[3D scene scripts]

◇ ◇ ◇ ◇ ◇

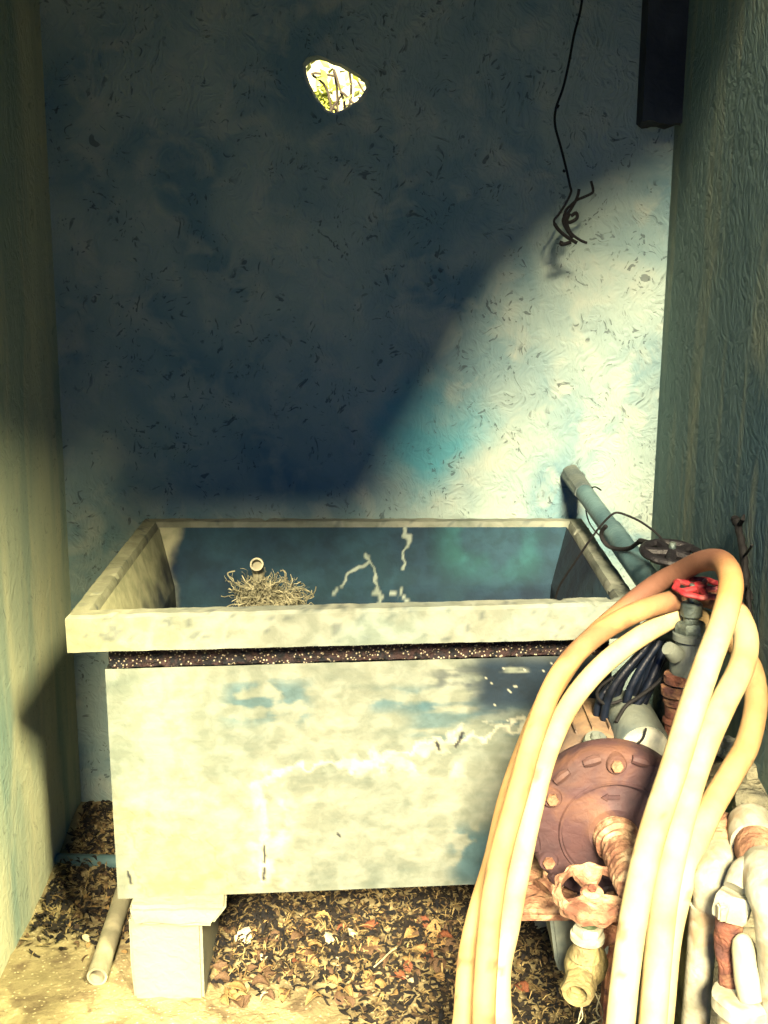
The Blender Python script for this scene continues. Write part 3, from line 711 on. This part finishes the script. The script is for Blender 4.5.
# ------------------------------------------------------------------ yellow hose in three hanging turns
HS = [  # (px, py, Y)
 (455, 1090, 1.50), (464, 1018, 1.55), (469, 956, 1.60), (480, 907, 1.64), (494, 860, 1.69), (508, 800, 1.74), (526, 748, 1.79), (548, 698, 1.84), (580, 650, 1.89), (624, 609, 1.93), (655, 585, 1.93), (681, 571, 1.90), (703, 561, 1.84), (722, 562, 1.78), (731, 582, 1.72), (724, 618, 1.68), (707, 665, 1.65),
 (690, 715, 1.62), (674, 768, 1.59), (653, 832, 1.56), (638, 894, 1.53), (628, 956, 1.50), (621, 1018, 1.46), (615, 1090, 1.42), (600, 1240, 1.35), (545, 1330, 1.32), (500, 1240, 1.36), (487, 1090, 1.44),
 (484, 1018, 1.49), (487, 956, 1.54), (493, 894, 1.59), (503, 845, 1.63), (518, 792, 1.67), (534, 735, 1.72), (557, 679, 1.77), (588, 642, 1.81), (628, 616, 1.84), (668, 602, 1.87), (700, 597, 1.93), (722, 602, 1.92), (738, 615, 1.86), (746, 640, 1.80), (741, 668, 1.75), (724, 702, 1.70),
 (706, 742, 1.66), (691, 784, 1.63), (677, 836, 1.60), (665, 894, 1.56), (658, 956, 1.53), (653, 1018, 1.49), (648, 1090, 1.45), (640, 1260, 1.38), (580, 1330, 1.38), (515, 1180, 1.46), (503, 1040, 1.54),
 (500, 975, 1.60), (509, 927, 1.64), (519, 873, 1.67), (531, 815, 1.71), (546, 757, 1.75), (566, 711, 1.79), (590, 678, 1.82), (618, 652, 1.84), (654, 628, 1.86), (682, 615, 1.90), (705, 620, 1.97), (730, 640, 1.98), (750, 665, 1.93), (756, 700, 1.86), (748, 742, 1.80),
 (732, 772, 1.76), (711, 808, 1.71), (692, 850, 1.66), (678, 894, 1.62), (668, 940, 1.60), (662, 1000, 1.57), (655, 1080, 1.54)]
ctrl = [at(*q) for q in HS]
for i, q in enumerate(ctrl):
    if q.z < .03: q.z = .03
P = smooth_path(ctrl, 10)
bm = bmesh.new(); 
RR = []
for i in range(len(P)):
    k = i/10; f = 1 if 14 < k < 25 or 39 < k < 52 or k > 67 else 0
    RR.append(.0178+.0034*f)
RR = [sum(RR[max(0, i-25):i+25])/len(RR[max(0, i-25):i+25]) for i in range(len(RR))]
rings = tube(bm, P, RR, 16)
for i, ring in enumerate(rings):
    s = 1+.004*math.sin(i*2.1)
    for v_ in ring: v_.co = P[i]+(v_.co-P[i])*s
o = build('garden_hose', bm, M['hose'])
cy, orng, brn = srgb(216, 200, 152), srgb(198, 156, 100), srgb(122, 84, 66)
tops = [ctrl[i] for i in (8, 9, 10, 11)]; tops2 = [ctrl[i] for i in (35, 36, 37, 38)]
turn1 = P[:110]; turn2 = P[270:380]
cols = []
nP = len(P)
def hosecol(i, p):
    n1 = fb(p, 14, 4); c_ = lerp(cy, orng, .10+.5*n1)
    k = i/10
    if k < 9: c_ = lerp(c_, orng, .8)
    if 8 <= k < 14.5: c_ = lerp(orng, brn, sm(8, 9.5, k)*(1-sm(12.8, 14.5, k))); 
    if 14.5 <= k < 16: c_ = lerp(orng, cy, k-14.5)
    if 27 <= k < 40: c_ = lerp(lerp(orng, cy, .15), brn, .12+.8*sm(35.5, 37.5, k)+.5*sm(.1, .5, n1))
    if k > 62: c_ = lerp(c_, orng, .65*sm(62, 66, k)*(1-sm(70, 73, k)))
    if mn.noise(p*30) > .62: c_ = lerp(c_, brn, .6)
    return c_
at_ = o.data.color_attributes.new('wear', 'FLOAT_COLOR', 'POINT'); buf = []
for idx, v_ in enumerate(o.data.vertices): buf.extend(hosecol(idx//16, v_.co))
at_.data.foreach_set('color', buf)
tag(o, 'thick yellow rubber hose hung in three turns over the valves beside the tub', 'hose')

# ------------------------------------------------------------------ white painted pipework, lower right
def run(name, pts, m, par, seg=22, rough=0, n=5):
    bm = bmesh.new(); q = [at(x, y, Y) for x, y, Y, r in pts]; P = smooth_path(q, n) if n else q
    R = []
    for i in range(len(pts)-1):
        for k in range(max(n, 1)): R.append(pts[i][3]+(pts[i+1][3]-pts[i][3])*k/max(n, 1))
    R.append(pts[-1][3]); R = R[:len(P)]
    tube(bm, P, R, seg, True, rough); return build(name, bm, m, par)
YW = 1.62; b0 = at(706, 880, YW)
t = empty('standing_pipe', (b0.x, YW, 0)); tag(t, 'white painted vertical pipe with a rusty banded elbow right of the hoses', 'pipe')
bm = bmesh.new(); lathe(bm, [(.0225, -.02), (.0225, at(706, 905, YW).z)], (b0.x, YW, 0), (0, 0, 1), 24, rough=.012); build('pipe_run', bm, M['whitep'], t)
run('elbow', [(708, 925, YW, .023), (709, 900, YW, .026), (711, 880, YW+.005, .031), (716, 866, YW+.03, .033), (722, 854, YW+.06, .034)], M['whitep'], t, 24, .03)
run('rusty_collar', [(716, 858, YW+.045, .026), (719, 850, YW+.065, .036), (723, 838, YW+.09, .037), (726, 830, YW+.11, .033), (728, 822, YW+.13, .02)], M['rustpale'], t, 24, .08)
YV = 1.50
t = empty('pipe_union', (at(748, 990, YV).x, YV, 0)); tag(t, 'white painted pipe union with rusty bands at the right edge', 'pipe')
run('end_cap', [(748, 815, YV+.22, .020), (750, 822, YV+.20, .036), (752, 834, YV+.17, .038), (754, 842, YV+.15, .037)], M['whitep'], t, 28, .03)
run('rusty_band', [(754, 838, YV+.16, .031), (756, 846, YV+.14, .034), (760, 858, YV+.11, .034), (762, 866, YV+.09, .030)], M['rustpale'], t, 28, .05)
run('sleeve', [(761, 862, YV+.10, .030), (765, 872, YV+.07, .036), (770, 890, YV+.03, .036), (776, 910, YV+.0, .034), (780, 960, YV-.01, .032), (782, 1040, YV-.02, .030)], M['whitep'], t, 28, .04)
zf = at(770, 1000, YV)
t2 = empty('pipe_union', (at(735, 930, YV+.05).x, YV+.05, 0)); tag(t2, 'white hex union over a rusty reducer between the white pipes', 'pipe')
hu = at(733, 905, YV+.05); dirn = Vector((.25, .2, .9)).normalized()
bm = bmesh.new(); hexnut(bm, hu-dirn*.022, dirn, .030, .040)
box(bm, at(722, 912, YV+.03), (.014, .016, .026), .003); build('union_nut', bm, M['whitep'], t2)
run('reducer', [(733, 905, YV+.06, .024), (729, 925, YV+.05, .022), (727, 945, YV+.05, .019), (727, 962, YV+.04, .015), (729, 972, YV+.04, .017), (732, 980, YV+.035, .020), (734, 988, YV+.03, .016)], M['rust'], t2, 20, .15)
run('grey_sleeve', [(741, 934, YV+.025, .005), (742, 939, YV+.02, .014), (744, 950, YV+.015, .018), (748, 980, YV+.0, .020), (751, 1000, YV-.01, .018)], M['pvc_pale'], t2, 18)
bm = bmesh.new(); q = at(744, 998, YV+.01); lathe(bm, [(.035, -.02), (.047, -.016), (.047, .004), (.040, .009), (.02, .010)], q, (0, 0, 1), 28, rough=.04)
lathe(bm, [(.036, -q.z-.01), (.036, -.01)], q, (0, 0, 1), 24, rough=.03); build('flange', bm, M['whitep'], t2)
run('link_pipe', [(736, 890, YV+.06, .020), (745, 872, YV+.08, .022), (756, 870, YV+.09, .024)], M['whitep'], t2, 18, .05)

# ------------------------------------------------------------------ black taped cable on the right wall
XW = XR-.012
bm = bmesh.new(); P = smooth_path([atx(x, y, XW) for x, y in ((735, 518), (738, 524), (741, 540), (744, 560), (746, 585), (749, 610), (752, 632), (756, 655), (760, 690), (764, 730))], 6)
R = [.007+.0025*abs(mn.noise(Vector((i*.7, 0, 0))))*2-(.004*sm(20, 45, i)) for i in range(len(P))]; tube(bm, P, R, 10, True, .3)
tube(bm, [atx(738, 524, XW), atx(735, 520, XW-.004), atx(732, 517, XW-.008)], [.006, .004, .002], 8)
tube(bm, [atx(740, 524, XW), atx(743, 519, XW-.004), atx(744, 515, XW)], [.005, .004, .002], 8)
tube(bm, smooth_path([atx(744, 556, XW), atx(749, 550, XW-.008), atx(752, 545, XW-.01)], 4), .0025, 6)
tube(bm, smooth_path([atx(746, 585, XW), atx(751, 592, XW-.008), atx(752, 600, XW-.01)], 4), .002, 6)
tag(build('taped_cable', bm, M['black']), 'frayed black taped cable running down the right wall behind the hoses', 'cable')

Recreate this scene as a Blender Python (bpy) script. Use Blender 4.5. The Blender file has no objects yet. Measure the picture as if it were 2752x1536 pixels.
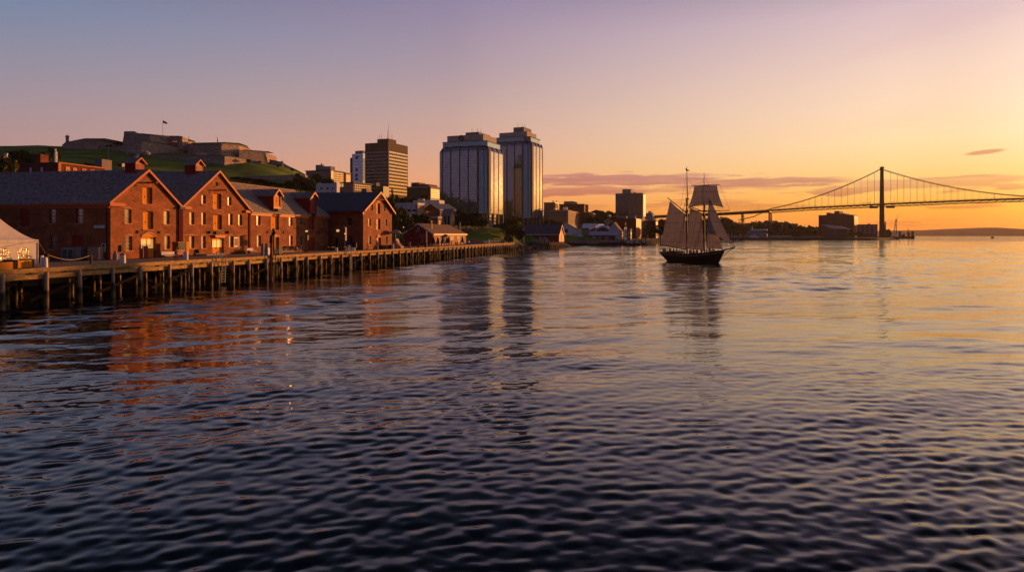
import bpy, math, random
import numpy as np
from mathutils import Vector, Matrix
random.seed(7)
scene = bpy.context.scene
COL = scene.collection
R = math.radians

# ------------------------------------------------------------------ camera
CAMH = 6.3            # metres above the water
FPX = 1835.0          # focal length in photo pixels (2752 wide)
HY = 631.5            # horizon row
cam = bpy.data.cameras.new("camera")
cam.sensor_width = 36.0
cam.lens = FPX / 2752 * 36.0
cam.shift_y = -(768 - HY) / 2752
cam.clip_start = 0.3
cam.clip_end = 30000
camo = bpy.data.objects.new("camera", cam)
camo.location = (0, 0, CAMH)
camo.rotation_euler = (R(90), 0, 0)
COL.objects.link(camo)
scene.camera = camo

# ------------------------------------------------------------------ view
scene.view_settings.view_transform = 'Standard'
scene.view_settings.look = 'None'
scene.view_settings.exposure = 0.25
scene.view_settings.gamma = 1.0
scene.render.engine = 'CYCLES'
scene.cycles.max_bounces = 6

# ------------------------------------------------------------------ sun
SUN_AZ = 39.8         # degrees right of straight ahead
SUN_EL = 4.0
sd = Vector((math.sin(R(SUN_AZ)) * math.cos(R(SUN_EL)), math.cos(R(SUN_AZ)) * math.cos(R(SUN_EL)), math.sin(R(SUN_EL))))
sl = bpy.data.lights.new("sun", 'SUN')
sl.energy = 5.0
sl.angle = R(0.6)
sl.color = (1.0, 0.39, 0.10)
so = bpy.data.objects.new("sun", sl)
so.rotation_euler = sd.to_track_quat('Z', 'Y').to_euler()
so.location = (0, 0, 200)
COL.objects.link(so)

ORD = 'first second third fourth fifth sixth seventh eighth ninth tenth eleventh twelfth thirteenth fourteenth fifteenth sixteenth seventeenth eighteenth nineteenth twentieth twenty-first twenty-second twenty-third twenty-fourth twenty-fifth twenty-sixth twenty-seventh twenty-eighth'.split()
def lin(c, k=1.0):
    out = []
    for v in c[:3]:
        v = v / 255.0
        out.append((v / 12.92 if v <= 0.04045 else ((v + 0.055) / 1.055) ** 2.4) * k)
    return (out[0], out[1], out[2], 1.0)

# ------------------------------------------------------------------ world (dusk sky)
world = bpy.data.worlds.new("World")
scene.world = world
world.use_nodes = True
wn = world.node_tree.nodes
wl = world.node_tree.links
wn.clear()
def N(tree, typ, **kw):
    n = tree.nodes.new(typ)
    for k, v in kw.items():
        setattr(n, k, v)
    return n
WT = world.node_tree
def wmath(op, a, b=None, c=None, clamp=False):
    n = WT.nodes.new('ShaderNodeMath'); n.operation = op; n.use_clamp = clamp
    for i, v in enumerate((a, b, c)):
        if v is None: continue
        if isinstance(v, (int, float)): n.inputs[i].default_value = v
        else: WT.links.new(v, n.inputs[i])
    return n.outputs[0]
def wrange(v, a, b, smooth=True):
    n = WT.nodes.new('ShaderNodeMapRange'); n.interpolation_type = 'SMOOTHSTEP' if smooth else 'LINEAR'
    WT.links.new(v, n.inputs[0]); n.inputs[1].default_value = a; n.inputs[2].default_value = b
    n.inputs[3].default_value = 0; n.inputs[4].default_value = 1
    return n.outputs[0]
def wmix(f, a, b, mode='MIX'):
    n = WT.nodes.new('ShaderNodeMix'); n.data_type = 'RGBA'; n.blend_type = mode
    if isinstance(f, (int, float)): n.inputs[0].default_value = f
    else: WT.links.new(f, n.inputs[0])
    for i, v in ((6, a), (7, b)):
        if isinstance(v, tuple): n.inputs[i].default_value = v
        else: WT.links.new(v, n.inputs[i])
    return n.outputs[2]
tc = WT.nodes.new('ShaderNodeTexCoord')
nrm = WT.nodes.new('ShaderNodeVectorMath'); nrm.operation = 'NORMALIZE'
wl.new(tc.outputs['Generated'], nrm.inputs[0])
sp = WT.nodes.new('ShaderNodeSeparateXYZ'); wl.new(nrm.outputs[0], sp.inputs[0])
wx, wy, wz = sp.outputs
az = wmath('ARCTAN2', wx, wy)
el = wmath('ABSOLUTE', wz)
def ramp(stops):
    n = WT.nodes.new('ShaderNodeValToRGB')
    n.color_ramp.interpolation = 'EASE' if False else 'LINEAR'
    e01 = wmath('MULTIPLY', el, 1 / 0.6, clamp=True)
    wl.new(e01, n.inputs[0])
    cr = n.color_ramp
    while len(cr.elements) > 1: cr.elements.remove(cr.elements[-1])
    cr.elements[0].position = stops[0][0] / 0.6; cr.elements[0].color = stops[0][1]
    for p, c in stops[1:]:
        e = cr.elements.new(p / 0.6); e.color = c
    return n.outputs[0]
ZEN = lin((24, 36, 52))
rL = ramp([(0, lin((205, 142, 116))), (.06, lin((198, 150, 135))), (.104, lin((174, 141, 142))), (.15, lin((158, 141, 151))), (.2, lin((139, 138, 158))), (.27, lin((110, 131, 162))), (.36, lin((78, 90, 122))), (.48, ZEN)])
rC = ramp([(0, lin((224, 120, 62))), (.02, lin((230, 134, 74))), (.05, lin((238, 153, 94))), (.085, lin((233, 166, 122))), (.125, lin((216, 166, 144))), (.18, lin((194, 162, 156))), (.24, lin((172, 151, 162))), (.33, lin((145, 132, 163))), (.39, lin((56, 68, 92))), (.52, ZEN)])
rR = ramp([(0, lin((248, 135, 52))), (.015, lin((252, 152, 58))), (.035, lin((254, 174, 68))), (.058, lin((255, 195, 104))), (.088, lin((254, 211, 142))), (.12, lin((254, 220, 170))), (.16, lin((250, 216, 185))), (.21, lin((239, 208, 192))), (.28, lin((214, 188, 194))), (.37, lin((120, 112, 140))), (.52, ZEN)])
rS = ramp([(0, lin((255, 160, 60), 1.25)), (.03, lin((255, 190, 80), 1.45)), (.07, lin((255, 196, 126), 1.45)), (.13, lin((255, 219, 184), 1.35)), (.2, lin((248, 220, 200), 1.15)), (.3, lin((222, 198, 198))), (.55, ZEN)])
rB = ramp([(0, lin((114, 96, 108))), (.1, lin((112, 100, 124))), (.25, lin((78, 80, 112))), (.5, lin((50, 60, 92)))])
fLC = wrange(az, R(-42), R(-2), smooth=False)
fCR = wrange(az, R(-5), R(29), smooth=False)
fRS = wrange(az, R(32), R(44))
fSB = wrange(az, R(60), R(125))
fBL = wrange(az, R(-100), R(-42))
c = wmix(fBL, rB, rL)
c = wmix(fLC, c, rC)
c = wmix(fCR, c, rR)
c = wmix(fRS, c, rS)
c = wmix(fSB, c, rB)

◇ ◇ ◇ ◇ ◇

Task: Pick out the part that begins with the line containing "Recreate this scene" and finishes with the line containing "R = math.radians", both included. Restate it exactly, without images.

Final answer:
Recreate this scene as a Blender Python (bpy) script. Use Blender 4.5. The Blender file has no objects yet. Measure the picture as if it were 2752x1536 pixels.
import bpy, math, random
import numpy as np
from mathutils import Vector, Matrix
random.seed(7)
scene = bpy.context.scene
COL = scene.collection
R = math.radians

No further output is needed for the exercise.